Work to be completed:
Copy out each line of the listing that has the word "part" in it.

Dataset section:
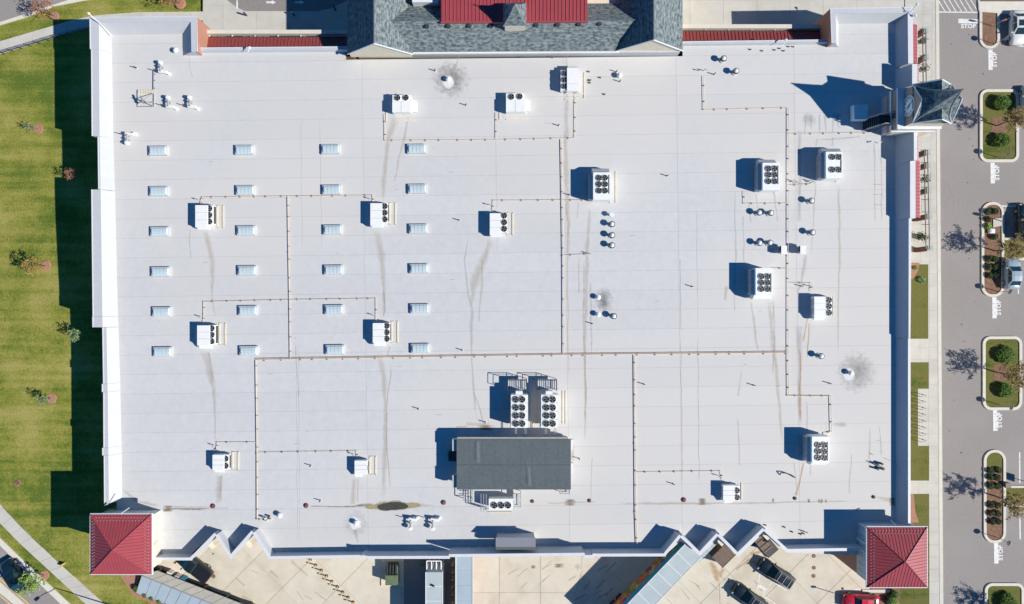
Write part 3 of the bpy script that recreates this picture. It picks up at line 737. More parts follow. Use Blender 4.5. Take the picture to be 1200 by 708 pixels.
for i in range(26):   # short dark spots along the seams
    x=random.uniform(150,1040); y=random.uniform(75,630); stain([(x,y),(x+random.uniform(2,9),y-0.1)],1.2,'st_line')
for i in range(8):
    x=random.uniform(860,1035); y=random.uniform(380,560); stain([(x,y),(x+random.uniform(-4,4),y+random.uniform(25,60))],[2,3],'st_tan')
for x in (347,349.5,352.5,375,581):     # vertical column seams
    stain([(x,135 if x>350 else 395),(x+2,300 if x>350 else 640)],0.8,'st_line')
stain([(223,268),(222,285),(224,305)],1.2,'st_line'); stain([(222,62),(222,77),(226,92)],1.2,'st_line'); stain([(345,396),(348,396.5)],2,'st_line')
stain([(346,400),(350,470)],1.2,'st_line')
# ============================================================ CORNER TOWERS
def pyramid_roof(px0,py0,px1,py1,ze,ap,za,name,label,mt,base_z=0.0,inset=0.45):
    x0,y1 = XY(px0,py0,ze); x1,y0 = XY(px1,py1,ze); ax,ay = XY(ap[0],ap[1],za)
    t = thing(name, label, 'tower', (0,0,0))
    MB().rect(x0+inset,y0+inset,x1-inset,y1-inset,base_z,RZ-0.2).build('brick_base', M['brick'], t)
    MB().rect(x0+inset-.03,y0+inset-.03,x1-inset+.03,y1-inset+.03,RZ-0.2,ze-0.25).build('wall', M['cream'] if px0<600 else M['unit_side'], t)
    # siding boards, real battens
    mb=MB()
    for y in frange(y0+inset+.6,y1-inset,0.9):
        mb.rect(x0+inset-.07,y,x0+inset-.03,y+.06,RZ,ze-.3); mb.rect(x1-inset+.03,y,x1-inset+.07,y+.06,RZ,ze-.3)
    o=mb.build('batten', M['cornice'], t); o['kind']='stuff'
    MB().rect(x0,y0,x1,y1,ze-0.22,ze-0.03).build('fascia', M['cornice'], t)
    C=[(x0,y0),(x1,y0),(x1,y1),(x0,y1)]; g=0.09
    C=[(x0+g,y0+g),(x1-g,y0+g),(x1-g,y1-g),(x0+g,y1-g)]
    for i,(nm) in enumerate(('south','east','north','west')):
        a,b=C[i],C[(i+1)%4]
        mb=MB(); mb.face([(a[0],a[1],ze),(b[0],b[1],ze),(ax,ay,za)]); mb.face([(a[0],a[1],ze-.05),(ax,ay,za-.05),(b[0],b[1],ze-.05)])
        mb.face([(a[0],a[1],ze-.05),(b[0],b[1],ze-.05),(b[0],b[1],ze),(a[0],a[1],ze)])
        pan=mb.build('roof_panel', mt, t)
        # raised seams running up the slope
        mb=MB(); d=Vector(b)-Vector(a); Ln=d.length; d.normalize()
        s=0.2
        A3=Vector((a[0],a[1],ze)); B3=Vector((b[0],b[1],ze)); T3=Vector((ax,ay,za))
        ta=(Vector((ax,ay))-Vector(a)).dot(d)
        while s<Ln-.1:
            p=A3+(B3-A3)*(s/Ln)
            # perpendicular run up to the hip
            e = A3+(T3-A3)*(s/ta) if s<ta else B3+(T3-B3)*((Ln-s)/(Ln-ta))
            mb.tube(p+Vector((0,0,.012)), e+Vector((0,0,.012)), 0.024, n=4); s+=0.36
        mb.build('standing_seam', mt, pan, 'stuff')
        # snow guards, little cleats in rows
        if i in (1,2,3):
            mb=MB()
            for row in (0.10,0.19):
                s=0.4+(0.18 if row>.15 else 0)
                while s<Ln-.4:
                    p=A3+(B3-A3)*(s/Ln); e=A3+(T3-A3)*(s/ta) if s<ta else B3+(T3-B3)*((Ln-s)/(Ln-ta))
                    q=p.lerp(e,row*Ln/2/max((e-p).length,.3)) if (e-p).length>row*Ln/2 else None
                    if q: mb.box(q.x,q.y,q.z,.055,.055,.07)
                    s+=0.36
            mb.build('snow_guard', M['parapet'], pan, 'stuff')
    for c in C:
        MB().tube((c[0],c[1],ze+.03),(ax,ay,za+.03),0.05,n=5).build('hip_cap', mt, t)
    return t
tw = pyramid_roof(105,602,178.5,674,8.75,(132,644.5),10.15,'corner_tower','tower with pink red pyramid metal roof beside the lawn, bottom left corner',M['red_roof'])
te = pyramid_roof(1015.5,617,1087.5,689.3,8.85,(1061,658.5),10.15,'corner_tower','tower with crimson pyramid metal roof beside the walkway, bottom right corner',M['red_roof'])

# ============================================================ PITCHED SHINGLE ROOF BLOCK (north entrance)
pb = thing('pitched_roof_block', 'grey shingled pitched roof with twin cross gables at top centre edge', 'building', (0,0,0))
ZE=7.2; wx0=xpx(407)*(D-ZE)/D; 
def slope(pts, name='roof_slope', m='shingle', parent=pb, th=0.12, ax=None):
    """pts 3D; UV metric: u along eave direction (first edge), v up the slope"""
    p=[Vector(q) for q in pts]; u=(p[1]-p[0]).normalized(); nrm=(p[1]-p[0]).cross(p[2]-p[0]).normalized()
    if nrm.z<0: nrm=-nrm
    v=nrm.cross(u)
    mb=MB(); uv=[((q-p[0]).dot(u),(q-p[0]).dot(v)) for q in p]
    mb.face(p,0,uv); mb.face([q-nrm*th for q in p][::-1],0,[(0,0)]*len(p))
    n=len(p)
    for i in range(n):
        j=(i+1)%n; mb.face([p[i],p[i]-nrm*th,p[j]-nrm*th,p[j]],0,[(0,0),(0,.2),(1,.2),(1,0)])
    o=mb.build(name, M[m], parent)
    bm=bmesh.new(); bm.from_mesh(o.data); bmesh.ops.recalc_face_normals(bm, faces=bm.faces[:]); bm.to_mesh(o.data); bm.free()
    # shingle courses stepping up the slope as real thin ledges
    if m=='shingle':
        vmin=min(a[1] for a in uv); vmax=max(a[1] for a in uv); step=0.42; mb=MB(); vv=vmin+step; rowi=0
        poly=uv
        while vv<vmax-.05:
            xs=[]
            for i in range(n):
                (a0,b0),(a1,b1)=poly[i],poly[(i+1)%n]
                if (b0-vv)*(b1-vv)<0: t=(vv-b0)/(b1-b0); xs.append(a0+(a1-a0)*t)
            if len(xs)>=2:
                xa,xb=min(xs)+.05,max(xs)-.05; q=xa
                while q<xb-.2:
                    wd=random.uniform(.5,1.2); e=min(q+wd,xb)
                    hh=random.uniform(.018,.045); hgt=random.uniform(.2,.4)
                    c=[p[0]+u*a+v*b for a,b in ((q,vv-hgt),(e,vv-hgt),(e,vv),(q,vv))]
                    tl=[c[0]+nrm*hh,c[1]+nrm*hh,c[2]+nrm*.006,c[3]+nrm*.006]
                    uq=[(q,vv-hgt),(e,vv-hgt),(e,vv),(q,vv)]
                    mb.face(tl,0,uq); mb.face([c[0],c[1],tl[1],tl[0]],0,[uq[0],uq[1],uq[1],uq[0]])
                    q=e+random.choice((.03,.25,.6)); 
            vv+=step
        if mb.f: mb.build('shingle', M[m], o, 'stuff')
    return o
def W3(px,py,z): v=P(px,py,z); return (v.x,v.y,v.z)
NY = 48.0
def gableNS(xw,xr,xe,zr,ysE,yrS,south_px):
    # cross gable: west eave, ridge, east eave (world x), ridge height
    slope([(xw,NY,ZE),(xw,ysE,ZE),(xr,yrS,zr),(xr,NY,zr)])
    slope([(xe,ysE,ZE),(xe,NY,ZE),(xr,NY,zr),(xr,yrS,zr)])
    mb=MB().face([(xw+.35,ysE+.12,ZE-.1),(xe-.35,ysE+.12,ZE-.1),(xr,ysE+.12,zr-.35)]) 
    m_=MB(); m_.face([(xw+.2,ysE+.06,ZE-1.1),(xe-.2,ysE+.06,ZE-1.1),(xe-.2,ysE+.06,ZE+.05),(xr,ysE+.06,zr-.15),(xw+.2,ysE+.06,ZE+.05)])
    m_.face([(xw+.2,ysE+.4,ZE-1.1),(xw+.2,ysE+.4,ZE+.05),(xr,ysE+.4,zr-.15),(xe-.2,ysE+.4,ZE+.05),(xe-.2,ysE+.4,ZE-1.1)])
    m_.build('gable_wall', M['cream'], pb)
    for a in (xw,xe): MB().tube((a,ysE-.02,ZE+.02),(xr,yrS-.02,zr+.02),.07,n=4).build('rake_trim', M['cornice'], pb)
    MB().tube((xr,NY,zr+.02),(xr,yrS,zr+.02),.07,n=5).build('ridge_cap', M['shingle'], pb)
    return
yG = XY(0,63.6,ZE)[1]
xL=[XY(407,0,ZE)[0],XY(438.3,0,10.5)[0],XY(484,0,ZE)[0]]
xR=[XY(722,0,ZE)[0],XY(766,0,10.5)[0],XY(800,0,ZE)[0]]
gableNS(xL[0],xL[1],xL[2],10.5,yG,yG,0)
yG2 = XY(0,59.5,ZE)[1]
gableNS(xR[0],xR[1],xR[2],10.5,yG2,yG2,0)
# main roof between them
ZR=9.1; ySe=XY(0,61,ZE)[1]; yR=XY(0,24.6,ZR)[1]
hx=lambda X3,z: X3[2]-(X3[2]-X3[1])*((z-ZE)/(10.5-ZE))
hx2=lambda X3,z: X3[0]+(X3[1]-X3[0])*((z-ZE)/(10.5-ZE))
a0=hx(xL,ZR)-.1; b0=hx2(xR,ZR)+.1
slope([(xL[2]-.1,ySe,ZE),(xR[0]+.1,ySe+.12,ZE),(b0,yR+.12,ZR),(a0,yR,ZR)])
slope([(xR[0]+.1,2*yR-ySe,ZE),(xL[2]-.1,2*yR-ySe,ZE),(a0,yR,ZR),(b0,yR+.12,ZR)])
MB().tube((a0,yR,ZR+.02),(b0,yR+.12,ZR+.02),.07,n=5).build('ridge_cap', M['shingle'], pb)
MB().prism([(xL[2]-.3,ySe-.05),(xR[0]+.3,ySe+.07),(xR[0]+.3,ySe-.08),(xL[2]-.3,ySe-.2)],ZE-.14,ZE+.02).build('gutter', M['white_metal'], pb)
MB().rect(xL[0]+.3,yG+.25,xR[2]-.3,yG+.5,RZ-.3,ZE-.12).build('wall', M['parapet'], pb)
MB().rect(xL[0]+.35,yG+1.2,xR[2]-.35,NY-.5,0,ZE-.15).build('body_wall', M['cream'], pb)
# flat part north-left (white strip near (405-515, 0))
# raised red metal roof
rz0=9.35; X0=XY(517,0,rz0)[0]; X1=XY(688.5,0,rz0)[0]; Y0=XY(0,26,rz0)[1]; Y1=43.0; rz1=9.9
rr=MB(); 
rr.prism([(X0,Y0),(X1,Y0+.1),(X1-.1,Y1),(X0,Y1)],[8.2]*4,[rz0,rz0,rz1,rz1]); red=rr.build('red_roof', M['red_roof'], pb)
mb=MB(); x=X0+.15
while x<X1-.1:
    mb.tube((x,Y0+.12,rz0+.03),(x,Y1,rz1+.03),.04,n=4); x+=0.42
mb.build('standing_seam', M['red_roof'], red, 'stuff')
MB().prism([(X0-.04,Y0-.1),(X1+.04,Y0),(X1+.04,Y0+.14),(X0-.04,Y0+.04)],rz0-.25,rz0+.05).build('red_fascia', M['red_fascia'], pb)
xx=XY(483,0,8.6)[0]; MB().rect(xx,XY(0,2.6,8.6)[1],XY(514,0,8.6)[0],44,7,8.6).build('flat_roof', M['cornice'], pb)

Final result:
Write part 3 of the bpy script that recreates this picture. It picks up at line 737. More parts follow. Use Blender 4.5. Take the picture to be 1200 by 708 pixels.
# flat part north-left (white strip near (405-515, 0))